Kiss Me Deadly [En quatrième vitesse] (États-Unis, 1955) produit et réalisé par Robert Aldrich, est adapté d’un roman de Mickey Spillane mais ce n’est pas pour cette raison – que Larry Cohen nous pardonne : il assure le contraire dans le supplément du Blu ray Carlotta paru le 20 novembre 2013, respectant magnifiquement le format original large 1.66, restituant en vidéo sa splendeur plastique chimique initiale ! – qu’il constitue une date dans l’histoire du film noir américain.
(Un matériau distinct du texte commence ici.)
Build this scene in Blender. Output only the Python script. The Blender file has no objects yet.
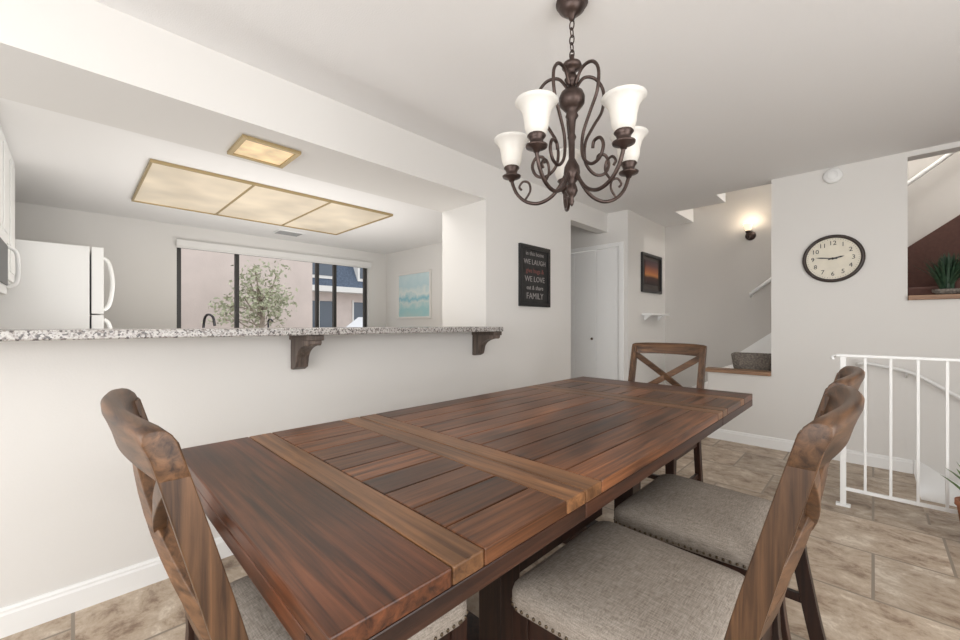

C’est d’abord une œuvre d’Aldrich producteur-réalisateur et c’est son premier grand film noir. Aldrich a touché à tous les genres mais il signera par la suite quelques autres œuvres appartenant au film noir entre 1960 et 1975, notamment les thrillers angoissants au N&B d’un noir d’encre, au clair-obscur expressionniste que sont Qu’est-il arrivé à Baby Jane ? et Chut… chut, chère Charlotte, puis les films policiers en couleurs des années 1970 : The Grissom Gang [Pas d’orchidée pour Miss Blandish] adapté de James Hadley Chase, The Mean Machine [Plein la gueule], Hustle [La Cité des dangers], The Choirboys [Bande de flics]. Sans oublier le curieux mélange de film de guerre et de film noir que constitue Twilight’s Last Gleaming [L’Ultimatum des trois mercenaires] (1977) que Carlotta vient également d’éditer en version intégrale restaurée.
Raymond Borde et Étienne Chaumeton ont considéré Kiss Me Deadly, dans leur Panorama du film noir américain (Éditions de Minuit, 1979) comme marquant la fin de la période classique, comme étant une sorte d’hommage crépusculaire, pervers et fantasmatique au genre et à sa structure. Kiss Me Deadly – il faut décidément préférer le titre original à son débile titre français d’exploitation – reprend en effet, quinze ans plus tard, la structure du Faucon maltais de John Huston mais en en augmentant d’un cran la violence graphique, d’un cran l’érotisme, d’un cran le sordide et l’insolite. Cette approche critique demeure exacte et permet en outre de bien situer historiquement le film. Mais elle ne suffit pas.
Ce qui constitue surtout l’originalité et la puissance de Kiss Me Deadly, c’est la construction de son scénario. Cette enquête maudite est encadrée (au sens étymologique du terme : Mike Hammer agit, au fond, comme un inquisiteur médiéval mais un inquisiteur qui ne saurait pas ce qu’il cherche) entre deux séquences, d’ouverture et de fin, célèbres par leur innovation scénaristique et technique, avec lesquelles le film de Huston ne pouvait rivaliser techniquement. Larry Cohen a tort de considérer que Kiss Me Deadly perd en puissance, entre la séquence d’ouverture et la séquence finale : c’est précisément l’enquête et la montée graduelle des périls qu’elle illustre qui donnent au spectateur, rétrospectivement, le sens profond de la course à la mort de la jeune femme dénudée du début, le sens profond de la boîte de Pandore ouverte qui conclut le film. Le thème de l’eschatologie atomique au cinéma a été souvent traité par le cinéma de science-fiction, plus rarement par celui du film noir américain : Kiss Me Deadly est un des grands exemples d’alliage réussi des deux genres. Aldrich reviendra explicitement au thème de la fin du monde dans son splendide péplum Sodome et Gomorrhe (États-Unis-Italie,1961 coréalisé par Sergio Leone) et dans l’inégal mais ambitieux Twilight’s Last Gleaming. En réalité, le thème traverse presque toute son œuvre, quel que soit le genre qu’il illustre. Aldrich est bien, d’abord, un peintre de la fin du monde et des derniers instants qui la précèdent : sa peinture en a la fièvre, l’elliptique sécheresse, la puissance prophétique. Ce «baiser de la mort» (le titre américain est aussi une allusion à cette pratique de Cosa Nostra et le dialogue l’emploie aussi dans ce sens) précédant la fin du monde, seul Aldrich pouvait lui donner cette dévastatrice intensité.